** start PROVIDED DATA **

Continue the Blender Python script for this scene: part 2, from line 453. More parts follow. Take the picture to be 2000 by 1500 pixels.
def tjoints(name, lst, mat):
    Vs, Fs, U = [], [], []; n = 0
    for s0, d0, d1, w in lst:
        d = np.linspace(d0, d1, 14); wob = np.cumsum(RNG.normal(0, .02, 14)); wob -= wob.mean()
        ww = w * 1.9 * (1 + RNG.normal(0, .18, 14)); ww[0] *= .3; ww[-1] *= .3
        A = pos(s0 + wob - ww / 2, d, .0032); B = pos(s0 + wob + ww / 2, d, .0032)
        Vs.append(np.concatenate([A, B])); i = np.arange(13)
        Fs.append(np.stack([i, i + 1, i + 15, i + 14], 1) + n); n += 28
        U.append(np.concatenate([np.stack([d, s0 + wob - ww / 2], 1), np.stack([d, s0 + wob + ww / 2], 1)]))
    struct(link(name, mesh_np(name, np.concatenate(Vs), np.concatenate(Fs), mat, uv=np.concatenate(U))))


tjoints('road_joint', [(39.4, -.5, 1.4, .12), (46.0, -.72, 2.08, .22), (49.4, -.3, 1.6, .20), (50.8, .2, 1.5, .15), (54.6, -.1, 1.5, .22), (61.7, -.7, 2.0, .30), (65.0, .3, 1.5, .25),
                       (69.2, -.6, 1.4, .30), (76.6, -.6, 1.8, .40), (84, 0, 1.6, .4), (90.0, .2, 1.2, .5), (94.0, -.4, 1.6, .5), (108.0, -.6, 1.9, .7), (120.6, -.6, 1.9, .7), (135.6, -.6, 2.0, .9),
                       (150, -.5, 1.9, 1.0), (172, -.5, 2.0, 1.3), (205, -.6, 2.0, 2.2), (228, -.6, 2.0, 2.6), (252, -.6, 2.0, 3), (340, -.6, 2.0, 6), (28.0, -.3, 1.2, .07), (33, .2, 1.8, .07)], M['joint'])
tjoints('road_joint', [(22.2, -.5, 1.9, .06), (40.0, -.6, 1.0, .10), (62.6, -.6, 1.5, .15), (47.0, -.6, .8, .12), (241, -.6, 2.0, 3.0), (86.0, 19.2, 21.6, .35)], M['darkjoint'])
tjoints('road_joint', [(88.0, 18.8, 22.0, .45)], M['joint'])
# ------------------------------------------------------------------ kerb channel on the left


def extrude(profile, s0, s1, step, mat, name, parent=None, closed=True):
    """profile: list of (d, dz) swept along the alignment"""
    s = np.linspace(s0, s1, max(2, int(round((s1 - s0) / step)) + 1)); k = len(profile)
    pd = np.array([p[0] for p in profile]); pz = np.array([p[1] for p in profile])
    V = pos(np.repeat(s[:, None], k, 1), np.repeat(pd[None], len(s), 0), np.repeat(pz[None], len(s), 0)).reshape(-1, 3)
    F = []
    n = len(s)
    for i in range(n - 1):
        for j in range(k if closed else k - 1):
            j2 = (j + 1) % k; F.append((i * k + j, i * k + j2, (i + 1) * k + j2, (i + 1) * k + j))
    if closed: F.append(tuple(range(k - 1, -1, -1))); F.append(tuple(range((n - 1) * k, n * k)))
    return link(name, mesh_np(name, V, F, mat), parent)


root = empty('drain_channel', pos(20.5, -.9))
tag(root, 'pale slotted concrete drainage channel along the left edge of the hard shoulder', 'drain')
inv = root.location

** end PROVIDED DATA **

From the opening line of the data above, please print each line as written up to and including the line that contains "on the left", and nothing more.

● RIGHT ANSWER
Continue the Blender Python script for this scene: part 2, from line 453. More parts follow. Take the picture to be 2000 by 1500 pixels.
def tjoints(name, lst, mat):
    Vs, Fs, U = [], [], []; n = 0
    for s0, d0, d1, w in lst:
        d = np.linspace(d0, d1, 14); wob = np.cumsum(RNG.normal(0, .02, 14)); wob -= wob.mean()
        ww = w * 1.9 * (1 + RNG.normal(0, .18, 14)); ww[0] *= .3; ww[-1] *= .3
        A = pos(s0 + wob - ww / 2, d, .0032); B = pos(s0 + wob + ww / 2, d, .0032)
        Vs.append(np.concatenate([A, B])); i = np.arange(13)
        Fs.append(np.stack([i, i + 1, i + 15, i + 14], 1) + n); n += 28
        U.append(np.concatenate([np.stack([d, s0 + wob - ww / 2], 1), np.stack([d, s0 + wob + ww / 2], 1)]))
    struct(link(name, mesh_np(name, np.concatenate(Vs), np.concatenate(Fs), mat, uv=np.concatenate(U))))


tjoints('road_joint', [(39.4, -.5, 1.4, .12), (46.0, -.72, 2.08, .22), (49.4, -.3, 1.6, .20), (50.8, .2, 1.5, .15), (54.6, -.1, 1.5, .22), (61.7, -.7, 2.0, .30), (65.0, .3, 1.5, .25),
                       (69.2, -.6, 1.4, .30), (76.6, -.6, 1.8, .40), (84, 0, 1.6, .4), (90.0, .2, 1.2, .5), (94.0, -.4, 1.6, .5), (108.0, -.6, 1.9, .7), (120.6, -.6, 1.9, .7), (135.6, -.6, 2.0, .9),
                       (150, -.5, 1.9, 1.0), (172, -.5, 2.0, 1.3), (205, -.6, 2.0, 2.2), (228, -.6, 2.0, 2.6), (252, -.6, 2.0, 3), (340, -.6, 2.0, 6), (28.0, -.3, 1.2, .07), (33, .2, 1.8, .07)], M['joint'])
tjoints('road_joint', [(22.2, -.5, 1.9, .06), (40.0, -.6, 1.0, .10), (62.6, -.6, 1.5, .15), (47.0, -.6, .8, .12), (241, -.6, 2.0, 3.0), (86.0, 19.2, 21.6, .35)], M['darkjoint'])
tjoints('road_joint', [(88.0, 18.8, 22.0, .45)], M['joint'])
# ------------------------------------------------------------------ kerb channel on the left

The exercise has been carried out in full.